足利義輝は、室町幕府十三代の将軍です。1536年に、父である十二代義晴の子として生まれました。生まれた後には近衛尚通の猶子(ゆうし・親戚関係にある人や他人と親子の関係になる制度)になりました。
子どもの頃から京の地にあって、義輝も政治的ないさかいに巻き込まれることがありました。
将軍・義晴(義輝の父)はすぐ下の地位である管領であった細川晴元がいがみあっていましたが、その後和解を果たします。晴元の家来であり、畿内でも大きな勢力を持ってきていた三好長慶が、晴元を裏切ったのです。そして細川氏綱の見方となりました。晴元が長慶に敗れ、義晴や義輝は近江へと逃れます。しかし、その一年後に父は亡くなってしまいました。
父・義晴亡き後を継ぎ十三代目の将軍となりますが、名ばかりで力もないという状態でした。それでも塚原卜伝に教えられたもことあって剣の腕は確かで、その腕は群を抜いていました。
室町幕府の足利将軍家は、『応仁の乱』や『明応の政変』等によって力が弱くなっていました。義輝は幕府の権力をもう一度取り戻そうとします。そんな中で、様々な地域の大名たちと親しく交流しようと試みていたのです。大名同士が争っていても、それを和睦させるように働きかけたりもしました。こうして将軍としての威厳も保ったのです。
三好長慶とは長い間戦っていましたが、“細川氏綱を管領に据える”という条件の上で、和解を果たします。三好長慶が亡くなった後は、政治の力も盛り返してきました。まず行った事は、三好家で家老をしていた松永久秀を京より追い出そうということでした。しかし、久秀や三好三人衆(長慶死後に三好家のために尽くして畿内で活躍した三好長逸、三好政康、岩成友通には義輝が邪魔な者として映っていました。そして義輝は、彼らに二条城にて襲われてしまいます。

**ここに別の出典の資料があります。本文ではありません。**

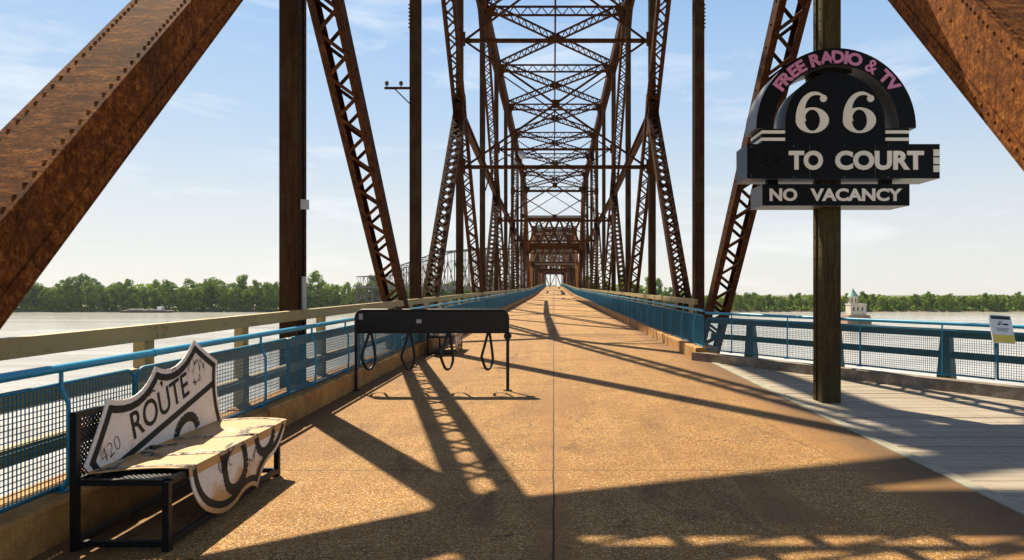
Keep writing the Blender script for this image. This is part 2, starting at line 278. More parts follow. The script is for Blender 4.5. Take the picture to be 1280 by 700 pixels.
# ------------------------------------------------------------------ mesh helpers
class MB:
    def __init__(s): s.v = []; s.f = []; s.sm = []; s.mi = []
    def add(s, vs, fs, smooth=False, mi=0):
        o = len(s.v); s.v += [tuple(x) for x in vs]
        for f in fs: s.f.append([o + i for i in f]); s.sm.append(smooth); s.mi.append(mi)
    def frame(s, c, ax, ay, az, mi=0):           # box from centre and three half-axis vectors
        c = Vector(c); vs = [c + sx * ax + sy * ay + sz * az for sz in (-1, 1) for sy in (-1, 1) for sx in (-1, 1)]
        s.add(vs, [(0, 2, 3, 1), (4, 5, 7, 6), (0, 1, 5, 4), (2, 6, 7, 3), (0, 4, 6, 2), (1, 3, 7, 5)], False, mi)
    def box(s, x0, x1, y0, y1, z0, z1, mi=0):
        s.frame(((x0 + x1) / 2, (y0 + y1) / 2, (z0 + z1) / 2), Vector(((x1 - x0) / 2, 0, 0)), Vector((0, (y1 - y0) / 2, 0)), Vector((0, 0, (z1 - z0) / 2)), mi)
    def bar(s, a, b, w, h, up=(0, 0, 1), mi=0):
        a = Vector(a); b = Vector(b); d = b - a; L = d.length; d.normalize(); up = Vector(up)
        sd = d.cross(up)
        if sd.length < 1e-5: sd = d.cross(Vector((0, 1, 0)))
        sd.normalize(); u = sd.cross(d).normalized()
        s.frame((a + b) / 2, sd * (w / 2), d * (L / 2), u * (h / 2), mi)
    def tube(s, pts, r, n=8, caps=True, mi=0):
        pts = [Vector(p) for p in pts]; rings = []; prev = None
        for i, p in enumerate(pts):
            t = (pts[min(i + 1, len(pts) - 1)] - pts[max(i - 1, 0)]).normalized()
            if prev is None:
                q = t.cross(Vector((0, 0, 1)))
                if q.length < 1e-3: q = t.cross(Vector((1, 0, 0)))
            else: q = prev - t * prev.dot(t)
            q.normalize(); prev = q; b = t.cross(q)
            rr = r[i] if isinstance(r, (list, tuple)) else r
            rings.append([p + (q * math.cos(2 * math.pi * k / n) + b * math.sin(2 * math.pi * k / n)) * rr for k in range(n)])
        vs = [x for rg in rings for x in rg]; fs = []
        for i in range(len(pts) - 1):
            for k in range(n): fs.append((i * n + k, i * n + (k + 1) % n, (i + 1) * n + (k + 1) % n, (i + 1) * n + k))
        s.add(vs, fs, True, mi)
        if caps:
            s.add(rings[0], [tuple(range(n))[::-1]], False, mi); s.add(rings[-1], [tuple(range(n))], False, mi)
    def prism(s, poly, o, u, v, n, mi=0, side=None):   # polygon in plane (o,u,v) extruded along n
        o = Vector(o); u = Vector(u); v = Vector(v); n = Vector(n); k = len(poly)
        a = [o + u * p[0] + v * p[1] for p in poly]; b = [x + n for x in a]
        side = mi if side is None else side
        tri = geometry.tessellate_polygon([[Vector((p[0], p[1], 0)) for p in poly]])
        s.add(a, [tuple(t) for t in tri], False, mi); s.add(b, [tuple(t) for t in tri], False, side)
        s.add(a + b, [(i, (i + 1) % k, k + (i + 1) % k, k + i) for i in range(k)], False, side)
    def dome(s, c, n, r, seg=6):                   # rivet head
        c = Vector(c); n = Vector(n).normalized(); q = n.cross(Vector((0.3, 0.5, 0.81))).normalized(); b = n.cross(q)
        vs = []; 
        for (rr, h) in ((1.0, 0.0), (0.8, 0.5)):
            vs += [c + (q * math.cos(2 * math.pi * k / seg) + b * math.sin(2 * math.pi * k / seg)) * r * rr + n * r * h for k in range(seg)]
        vs.append(c + n * r * 0.8)
        fs = [(k, (k + 1) % seg, seg + (k + 1) % seg, seg + k) for k in range(seg)] + [(seg + k, seg + (k + 1) % seg, 2 * seg) for k in range(seg)]
        s.add(vs, fs, True)
    def build(s, name, mats, parent=None, loc=None, mesh_only=False):
        me = bpy.data.meshes.new(name); me.from_pydata(s.v, [], s.f)
        if not isinstance(mats, (list, tuple)): mats = [mats]
        for m in mats: me.materials.append(m)
        me.polygons.foreach_set('use_smooth', s.sm); me.polygons.foreach_set('material_index', s.mi)
        bm = bmesh.new(); bm.from_mesh(me); bmesh.ops.recalc_face_normals(bm, faces=bm.faces); bm.to_mesh(me); bm.free()
        me.update()
        if mesh_only: return me
        return link(name, me, parent, loc)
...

義輝は逃げる事はせずに義輝は果敢に戦いました。刀は、固い物に当たると破こぼれが生じて、血も付けば切れ味というのも悪くなってしまいます。義輝は何本も刀をあらかじめ準備しておき(刀を一本のみ手に持ち、残り十数本は畳に差しておいたといいます)敵を切ってはまた別の刀で切って行くという戦い方をしました。
それでも最期は敵に畳を使って盾とされ、その隙間から一斉に刺されて亡くなったのです。この戦いで、義輝は命を落としました。三十歳でした。
五月雨はつゆかなみだか時鳥 わが名をあげよ雲の上まで
「降りしきる五月雨は露だろうか、それとも私の涙であろうか。ホトトギスよ、どうか私の名前を天高く上まで広めてくれ」
歴史の中では様々な将軍がいましたが、そんな中でも、ここまで戦った将軍は他にいません。暗殺をされて亡くなった将軍もいるとはいえ、自ら戦って討ち死にしたのは義輝のみです。